To summarise, Section 21 ousts the jurisdiction of civil Courts only in regard to matters in respect whether jurisdiction is conferred under Section 13 on the Revenue Court. A suit by a service holder claiming a right to succeed or in actual possession of the office for recovery of the emoluments is cognizable by a Revenue Court. The denial of die character of the property by the defendant does not affect the jurisdiction. But the essential requisite is that the plaintiff shall allege and rely upon the fact that the land is an emolument attached to the office and make that a foundation for the relief claimed. But, if his cause of action and his right to possession do not depend upon his title to the emoluments as a service holder, but on a collateral fact, Section 21 is not a bar. If he is dispossessed by a trespasser, if his lessee refuses to deliver possession after the expiry of the term, if a person holding a derivative title under him does not give him possession after the termination of die derivative title either on the expiry of die term or otherwise, in all these cases his cause of action and his right to relief do not depend upon his title as a service holder, to the emoluments but only on his right to possession.
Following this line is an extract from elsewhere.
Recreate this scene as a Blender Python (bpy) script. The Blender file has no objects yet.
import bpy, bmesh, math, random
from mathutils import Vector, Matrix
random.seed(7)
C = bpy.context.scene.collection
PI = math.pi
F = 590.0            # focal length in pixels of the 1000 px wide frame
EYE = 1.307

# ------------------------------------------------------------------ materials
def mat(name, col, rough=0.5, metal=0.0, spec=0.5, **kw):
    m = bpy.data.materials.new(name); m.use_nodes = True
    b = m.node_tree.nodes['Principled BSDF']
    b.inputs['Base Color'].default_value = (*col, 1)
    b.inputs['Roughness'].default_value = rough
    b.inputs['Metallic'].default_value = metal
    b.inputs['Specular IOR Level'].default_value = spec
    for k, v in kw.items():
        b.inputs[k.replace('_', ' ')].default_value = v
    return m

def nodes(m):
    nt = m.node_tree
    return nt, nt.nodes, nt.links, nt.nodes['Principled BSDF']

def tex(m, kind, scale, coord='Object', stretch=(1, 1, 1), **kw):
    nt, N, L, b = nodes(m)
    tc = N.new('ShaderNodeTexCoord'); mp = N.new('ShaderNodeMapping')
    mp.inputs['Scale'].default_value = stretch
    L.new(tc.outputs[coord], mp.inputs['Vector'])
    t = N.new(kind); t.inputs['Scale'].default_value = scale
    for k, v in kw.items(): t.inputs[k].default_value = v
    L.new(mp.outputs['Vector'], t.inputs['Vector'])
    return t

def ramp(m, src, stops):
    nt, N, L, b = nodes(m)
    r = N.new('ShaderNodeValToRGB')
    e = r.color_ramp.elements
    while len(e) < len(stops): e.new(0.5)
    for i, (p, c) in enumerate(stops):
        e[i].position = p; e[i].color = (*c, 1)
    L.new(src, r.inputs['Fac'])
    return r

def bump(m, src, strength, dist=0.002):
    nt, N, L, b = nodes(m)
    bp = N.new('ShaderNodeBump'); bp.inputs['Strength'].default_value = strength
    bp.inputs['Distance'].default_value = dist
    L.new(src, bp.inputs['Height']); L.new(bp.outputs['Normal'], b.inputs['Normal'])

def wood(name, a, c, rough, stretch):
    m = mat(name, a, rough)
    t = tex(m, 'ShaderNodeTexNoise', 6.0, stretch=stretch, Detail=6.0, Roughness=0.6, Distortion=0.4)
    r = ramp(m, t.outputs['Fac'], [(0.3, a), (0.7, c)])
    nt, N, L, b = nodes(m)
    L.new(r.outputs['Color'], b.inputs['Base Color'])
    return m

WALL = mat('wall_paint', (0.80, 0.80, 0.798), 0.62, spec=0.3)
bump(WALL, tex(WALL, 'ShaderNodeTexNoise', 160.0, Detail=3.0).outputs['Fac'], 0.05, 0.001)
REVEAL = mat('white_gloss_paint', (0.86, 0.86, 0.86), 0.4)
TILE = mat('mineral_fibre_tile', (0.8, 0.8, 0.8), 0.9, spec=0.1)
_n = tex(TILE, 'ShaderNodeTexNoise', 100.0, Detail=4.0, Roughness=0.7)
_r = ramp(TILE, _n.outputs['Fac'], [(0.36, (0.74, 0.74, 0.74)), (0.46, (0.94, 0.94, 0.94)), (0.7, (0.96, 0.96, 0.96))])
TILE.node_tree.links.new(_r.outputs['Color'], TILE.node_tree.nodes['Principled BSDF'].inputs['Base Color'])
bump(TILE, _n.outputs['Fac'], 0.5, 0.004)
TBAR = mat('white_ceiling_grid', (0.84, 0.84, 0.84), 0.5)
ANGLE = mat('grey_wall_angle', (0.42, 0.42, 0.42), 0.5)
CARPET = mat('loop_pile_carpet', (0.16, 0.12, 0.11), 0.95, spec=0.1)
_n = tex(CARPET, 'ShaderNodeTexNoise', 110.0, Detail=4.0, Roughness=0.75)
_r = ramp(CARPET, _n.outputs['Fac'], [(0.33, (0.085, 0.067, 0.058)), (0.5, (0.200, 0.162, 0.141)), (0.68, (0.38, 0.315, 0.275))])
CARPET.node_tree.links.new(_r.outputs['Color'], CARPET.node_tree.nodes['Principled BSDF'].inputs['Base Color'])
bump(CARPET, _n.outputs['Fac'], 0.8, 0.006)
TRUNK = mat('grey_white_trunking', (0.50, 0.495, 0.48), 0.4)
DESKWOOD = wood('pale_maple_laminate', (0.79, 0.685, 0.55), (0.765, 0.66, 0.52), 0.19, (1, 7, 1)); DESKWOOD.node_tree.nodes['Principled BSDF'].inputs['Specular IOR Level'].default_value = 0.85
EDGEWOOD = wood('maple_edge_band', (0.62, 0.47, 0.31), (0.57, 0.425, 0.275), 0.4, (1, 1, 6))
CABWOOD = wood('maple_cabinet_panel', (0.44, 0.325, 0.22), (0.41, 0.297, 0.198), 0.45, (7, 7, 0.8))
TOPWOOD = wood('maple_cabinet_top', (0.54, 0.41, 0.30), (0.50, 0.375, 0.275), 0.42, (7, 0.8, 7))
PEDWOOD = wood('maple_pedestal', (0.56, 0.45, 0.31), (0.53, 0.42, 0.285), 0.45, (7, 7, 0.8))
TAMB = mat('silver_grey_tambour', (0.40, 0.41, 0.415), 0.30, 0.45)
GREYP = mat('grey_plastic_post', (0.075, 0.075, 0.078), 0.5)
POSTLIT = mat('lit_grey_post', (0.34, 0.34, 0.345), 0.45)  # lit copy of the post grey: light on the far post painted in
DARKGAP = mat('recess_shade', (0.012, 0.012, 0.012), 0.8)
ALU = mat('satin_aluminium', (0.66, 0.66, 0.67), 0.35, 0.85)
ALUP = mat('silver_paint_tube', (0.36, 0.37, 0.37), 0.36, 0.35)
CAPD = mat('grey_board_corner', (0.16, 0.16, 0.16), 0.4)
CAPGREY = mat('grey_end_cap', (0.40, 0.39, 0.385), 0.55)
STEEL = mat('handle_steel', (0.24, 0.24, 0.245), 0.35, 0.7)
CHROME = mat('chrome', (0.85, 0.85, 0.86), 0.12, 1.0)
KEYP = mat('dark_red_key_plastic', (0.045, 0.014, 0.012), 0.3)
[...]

If the aforesaid principles are applied what will be the result in the present case? The plaintiff's father permitted the defendants to enjoy the suit property doing service during his lifetime. After his death, instead of returning the land to his heirs, they continued in possession as trespassers. The plaintiffs are entitled to succeed, if they establish that their father permitted the defendants to enjoy the land for a purpose and that the permission given was revoked by his death. It is not necessary for them to prove that they are service-holders and that the lands are emoluments annexed to the service. If so, it follows that Section 21 is not a bar to the maintainability of the suit in a civil Court.

We find that these decisions do not support the contention of the appellant.

11. In the result, there are no merits in this appeal. It is hereby dismissed with costs : one set. The Court-fee due to the Government will be paid by the appellant.